Na Mata Norte de Pernambuco, ela conheceu o mestre de rabeca Luiz Paixão, que, depois de um tempo, a convidou para tocar no Cavalo Marinho, um complexo teatro de rua que envolve dança, música, poesia e máscaras e do qual faz parte até hoje.
Além dessas ricas experiências, a artista teve formação acadêmica. Estudou Letras e Fonoaudiologia na USP e Música com habilitação em Canto na Universidade Livre de Música Tom Jobim, em São Paulo. Integrou ainda o Núcleo de Ação e Performance do Polo Sula Americano do Ator Contemporâneo (1998 – 2002), sob a direção do iraniano Massoud Saidpour, onde desenvolveu pesquisa sobre movimento e voz “Canto e dança – o impulso na voz e no corpo”, a partir dos cantos caboclos do Baixo São Francisco, no Rio de Janeiro e em Cleveland (EUA).
Música regional abriu as portas do mercado internacional
O álbum de estreia de Renata Rosa foi muito bem recebido pela crítica internacional e abriu diversas portas. Em 2004, ela recebeu o Choc de l’Année, prêmio máximo da crítica francesa, do “Le Monde de la Musique”, além do Coup de Coeur, Bravo! e o 5 Étoiles. Renata Rosa fez no mesmo período o showcase da Womex, o que lhe conferiu reconhecimento e muitos convites para concertos.
O mesmo trabalho lhe rendeu a gravação de um programa especial da BBC, de Londres, em 2005. A artista gravou o segundo álbum, “Manto dos sonhos”, com esta mesma estética, pelo qual recebeu o Prêmio da Música Brasileira, em 2009, na categoria de melhor cantora regional, e, a partir disso, se tornou mais próxima do público brasileiro.
No CD “Encantações”, Renata Rosa e seu grupo se utilizam de instrumentos de diferentes origens, desde trompa, trombone, flugelhorn e violinos a rabeca, violão de 7 cordas, viola de 7 cordas, baixo, ilús, triângulo, tarol e caxixis. Em Glasgow, ela se apresentará com os músicos que a acompanham há 15 anos: o parceiro Hugo Linns (baixista, violeiro e arranjador), Pepe da Silva (viola de 10 cordas, bandola, violão de 7 cordas, pandeiro e outras percussões finas) e Helder Santos Amendoim (Ilu, latinha, caixa, bombo, sementes, guizos). A artista tocará duas rabecas, uma com afinação e mais alta e uma rabeca-viola.
“Trabalhamos sobre bases poéticas e rítmicas tradicionais, como o coco, o Xangô, a ciranda e o baião, mas também somos nutridos de outras influências, por vezes até inconscientes, de tudo o que escutamos, como o jazz, músicas tradicionais de outros países, a música clássica. A ‘Marcha do Donzel’, de caráter épico e polifônico, flerta com influências mediterrâneas, enquanto ‘Moreno’ começa com um lamento que lembra um fado e se espalha até alcançar uma percussão de ciranda”, detalha.

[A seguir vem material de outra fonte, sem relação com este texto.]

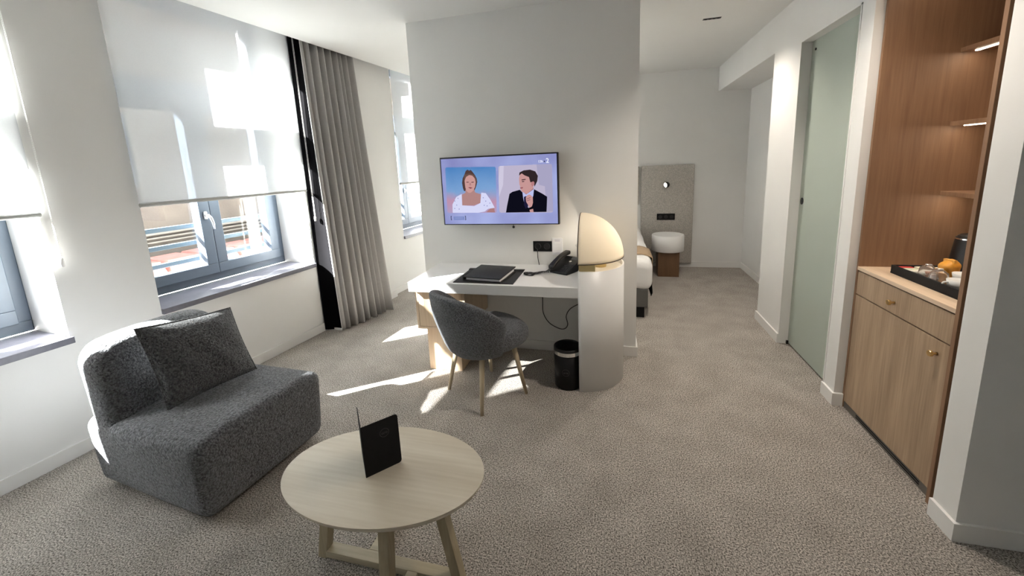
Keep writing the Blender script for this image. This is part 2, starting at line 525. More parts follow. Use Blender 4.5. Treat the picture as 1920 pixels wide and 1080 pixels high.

‘O MIMO sempre foi o meu carnaval, o meu deleite’
Renata Rosa conheceu o MIMO Festival em Olinda e participou de duas edições, uma delas em 2011, ao lado da compositora, pianista e cantora franco-britânica Emily Loizeau, com quem dividiu um trabalho encomendado pela Cinemateca do Museu do Louvre, “Duos efêmeros” – para mostrar ao público o acervo de filmes mudos do final do século XIX até o início de 1940 que havia restaurado. Os filmes foram reunidos em quatro grandes temas e Renata foi convidada para fazer a criação musical dos filmes reunidos sob o tema ‘Terra’, em concerto realizado no Grande Auditório do Museu do Louvre, por músicos brasileiros e franceses.
“O MIMO sempre foi o meu carnaval, o meu deleite. Antes (e depois) de me apresentar no MIMO, sempre fui seu público e entusiasta. Durante os dias do festival, costumo parar tudo para assistir de dois a três concertos e, como moradora de Olinda, acompanho o MIMO desde a primeira edição. A cada ano, caminhava da minha casa, no Centro Histórico de Olinda, percorrendo as ladeiras para assistir Uakti, Naná Vasconcelos e Egberto Gismonti, o Quarteto de Cordas de São Petersburgo tocando Shostakovich, Maria João, Ballaké Sissoko e Vincent Segal, Phillip Glass, entre tantos outros! “, comenta Renata Rosa, que também já se inscreveu em masterclasses da Etapa Educativa do MIMO Festival.
Renata destaca o convívio que o MIMO Festival proporciona aos músicos das mais diferentes partes. “O MIMO faz Olinda respirar boa música, traz ao grande público a oportunidade ao grande público de conhecer músicas, músicos, universos sonoros, que dificilmente teriam a oportunidade de ouvir, e também forma um novo público ouvinte. Músicos excelentes, das mais diversas vertentes e cantos do mundo, têm se apresentado no MIMO”, conclui a artista que participou, pela primeira vez, como convidada de Ricardo Herz e Didier Lockwood na majestosa Igreja da Sé.